Victoria Miro is delighted to present Metamorphoses, the gallery’s first exhibition of works by Hedda Sterne (1910–2011) since announcing representation of the artist.
An active member of the New York School, Hedda Sterne, who was born in Bucharest, Romania in 1910 and fled to the US in 1941, created an extensive body of work that intersected with some of the most important movements and figures of the twentieth century. A bridge between European Modernism, in particular Surrealism, and American Abstract Expressionism, Sterne’s work stands as a testament to her independence of thought, moving freely between figuration and abstraction throughout her long career. Sterne stated, ‘I believe… that isms and other classifications are misleading and diminishing. What entrances me in art is what cannot be entrapped in words.’
The works in this exhibition are drawn from the late 1960s and early 1970s. The 1960s was an especially productive decade for Sterne, her work becoming increasingly abstract, minimal and experimental as the years progressed, while also drawing clear inspiration from natural phenomena and elements of landscape. During this period Sterne began meditating daily, a practice that would have a profound effect on her life and work. In 1961, she spent time at Yaddo as an artist in residence, and in 1963, she travelled to Venice, where she would live and work as a Fulbright fellow until the summer of 1964. Shortly after her return to the US, she purchased a property in the East Hampton Springs community, which became her summer home and studio for several decades, and where she was able to work on ever larger canvases, and experiment in profoundly new ways.

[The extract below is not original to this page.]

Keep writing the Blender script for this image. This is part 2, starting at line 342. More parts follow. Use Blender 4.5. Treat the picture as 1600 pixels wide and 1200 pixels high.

Works on view include important paintings from 1967 created by pouring thinned acrylic paint on to raw canvas, Sterne accepting the element of chance and then returning to the canvases to reinterpret and draw out the forms through the addition of lines or swathes of overpainting. She likened the forms that emerged to the dense folds of lettuce leaves, which for Sterne became metaphors for growth and metamorphosis. Contemporary with the Lettuce works, and a corollary to them, are drawings from a series Sterne would title Baldanders, an invented compound terms of the German words for ‘soon’ and ‘change’. In these, tightly formed objects are centred and contained in large, blank white spaces. Sterne began the drawings with loose movements, allowing lines to flow automatically from her hand to page.